Book One. Third Distinction.
First Part. About the Knowability of God
Question Two. Whether God is the First Thing Naturally Known by Us in this State of Life
VI. To the Arguments for the Second Question

VI. To the Arguments for the Second Question

100. [To the initial arguments] To the arguments of this question [nn.6-8]. As to the first [n.6], I say that the consequence ‘it is the first being, therefore it is the first known’ is not valid, although it does follow that it is the first knowable as far as concerns it in itself. And in this way must the truth be understood that the Philosopher speaks of in Metaphysics 2 [n.6], that [this truth] stands for the evidence of the thing in itself, or for its intelligibility on the part of itself. And it is not necessary that, as a thing is disposed to being, so is it disposed to being known, save as to its being known by the intellect that has regard to all intelligibles according to the proper degree of their knowability. Our intellect is not of this sort but knows sensibles most of all.

101. To the second [n.7] I say that the consequence is not valid, save in the case of precise causes. The point is plain in an example: if an eclipse is knowable by a double cause through two powers, namely by the senses and by the intellect possessing the demonstration, it is never most perfectly known unless the principle of demonstration is known. But it does not follow that therefore it is never known save when the principle of demonstration is known, for an eclipse has another cause by which it can be known, because the first cause is not [by itself] the precise cause. However, it cannot be known by the other cause as perfectly as by this cause, because this cause, namely the demonstration whereby it is known by the intellect, is a more perfect cause of the knowledge of it than the other cause by which it can be known, namely by the senses.13

102. So it is in the issue at hand. Any creature has, besides the cause of the knowledge of it, which is the divine essence, another cause of that knowledge, namely its own essence, which is of a nature to generate knowledge of it. But never is a thing through its own motion [on the intellect] as perfectly known as it is through the divine essence. Therefore, when arguing from effect to cause, this does not follow: ‘if most perfectly then most perfectly, therefore if simply then simply’. For the ‘most perfectly’ that is taken can be the precise cause, which is the ‘most perfectly’ in genus; but the ‘simply’ that is taken is not the precise cause of the effect in genus.

103. To the third [n.8] I say that the major is true when speaking of the primacy of perfection but not of the primacy of adequacy. An example: vision of something is never under the idea of color so precisely that it is not under the idea of this color or that color, as of white or black, save in the case of what is seen from a remote distance, or imperfectly.
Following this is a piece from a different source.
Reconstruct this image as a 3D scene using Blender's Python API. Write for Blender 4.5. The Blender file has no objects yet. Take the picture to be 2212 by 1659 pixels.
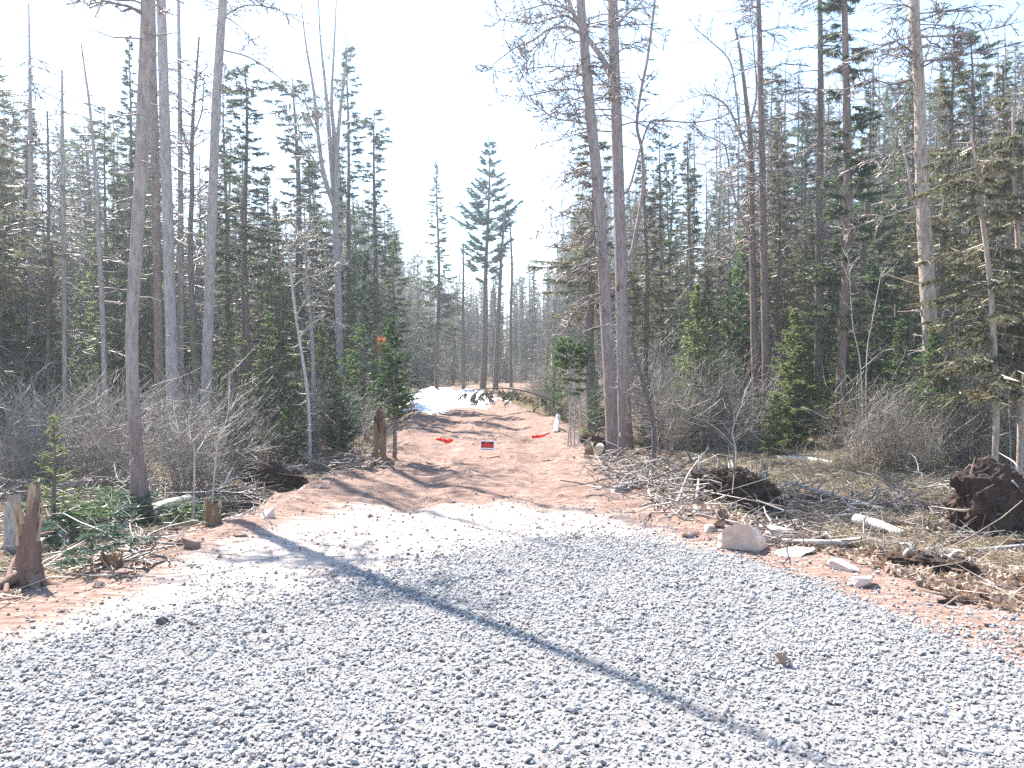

Now vision of something under the idea of color is precisely not the most perfect vision but the most imperfect [sc. because while color is discerned, the precise particular color is not]. That therefore the most perfect operation of a power is about its first object is true - not of the object first in adequacy but first in perfection, namely because it is the most perfect of the things contained under the first adequate object. And therefore does the Philosopher say, Ethics 10.7.1178a5-6, that perfect delight is in an operation about the best of the objects that fall under the power, that is, about the best object contained under the object adequate to the power. This reason, therefore, proves that God is the first object, that is, the most perfect object (which I concede), but not the most adequate object - about which in the next question [nn.108-121].

104. [To the other arguments] As to what the opinion, then, [n.22] says in the first member in response to the first question (about the indeterminate negatively and privatively), if the understanding is about the primacy of origin, I contradicted it in the first member of the second question [nn.73-78].
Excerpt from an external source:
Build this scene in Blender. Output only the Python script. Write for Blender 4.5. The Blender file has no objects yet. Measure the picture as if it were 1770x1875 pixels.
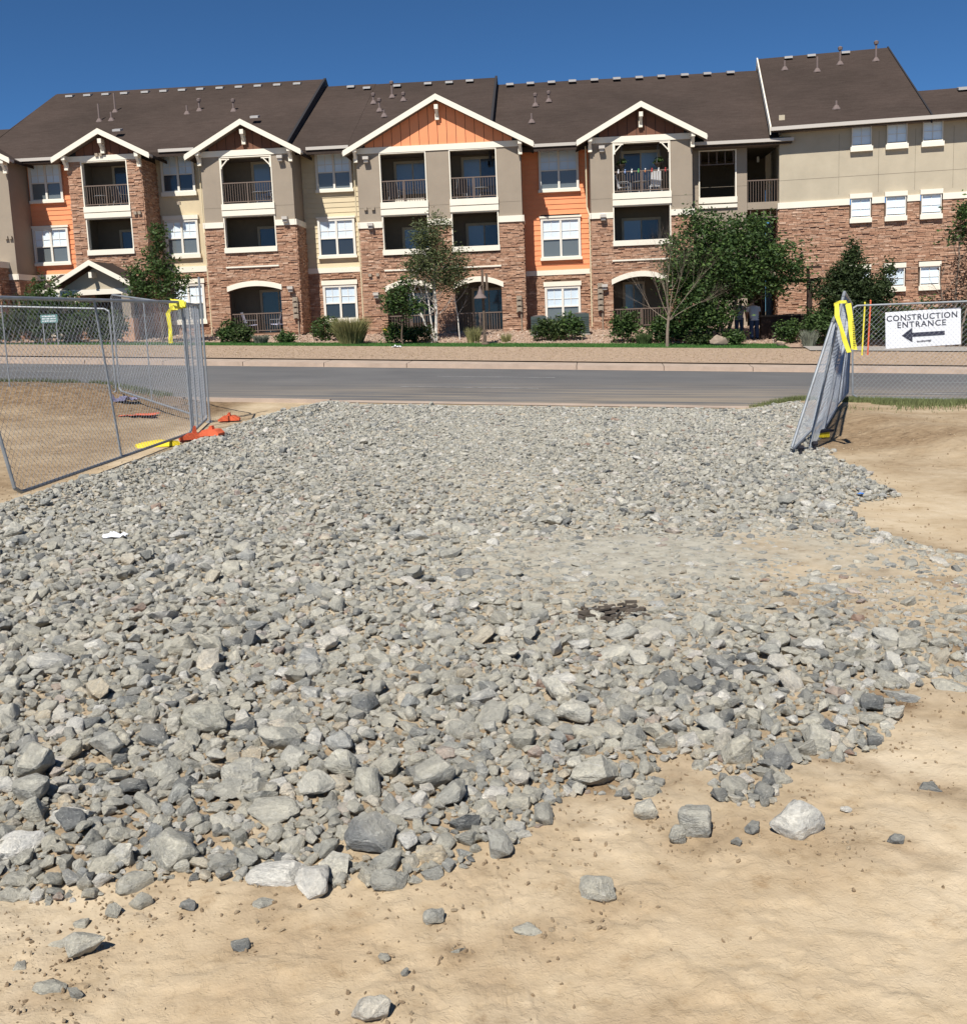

105. And when it is argued that ‘the indeterminate negatively is more indeterminate than the indeterminate privatively’ [nn.80-81] I deny it, when speaking of indeterminacy relative to the issue at hand (namely the issue of what sort it is in first understanding), because the ‘indeterminate negatively’ is the singular, and such is not more indeterminate than the indeterminate privatively. Now negative indetermination, namely repugnance to being determined, although it is in some way greater than privative indetermination, is however not the sort of indeterminate that first occurs to the intellect, because it is the sort that is not a confused but a most distinct knowable, as was said before [n.80].

106. Also, what [Henry] argues in the second member [n.22], that God is the last thing known by rational knowledge, because the first known is that from which the abstraction is made - this is not true save by positing that abstraction is a sort of discursive reasoning from one known thing to another, such that that from which the abstraction is made is something known and the other [sc. what is abstracted from it] is something known through it. And if Henry does so understand abstraction, such knowledge by abstraction is not the first knowledge of the abstracted thing. For if God is thus known through a creature, it is necessary first to have some concept of God to which the discourse proceeds, because discursive reasoning presupposes some concept of the term to which it goes. Either then the proposition that Henry takes is false, or, if it is true, it proves that God is known first before he is known through reason, which perhaps he would concede [Henry, Summa a.21 q.2].

107. Now as to what he adds, that God as he the first thing naturally known is not distinct from other things, because he is not conceived in anything where he is discriminate from the creature [n.23] - in this he seems to contradict himself. For he first said that the first thing known naturally by the intellect is the negatively indeterminate [n.22], and he says that in this concept he is distinct from the creature, because this does not belong to the creature [n.21].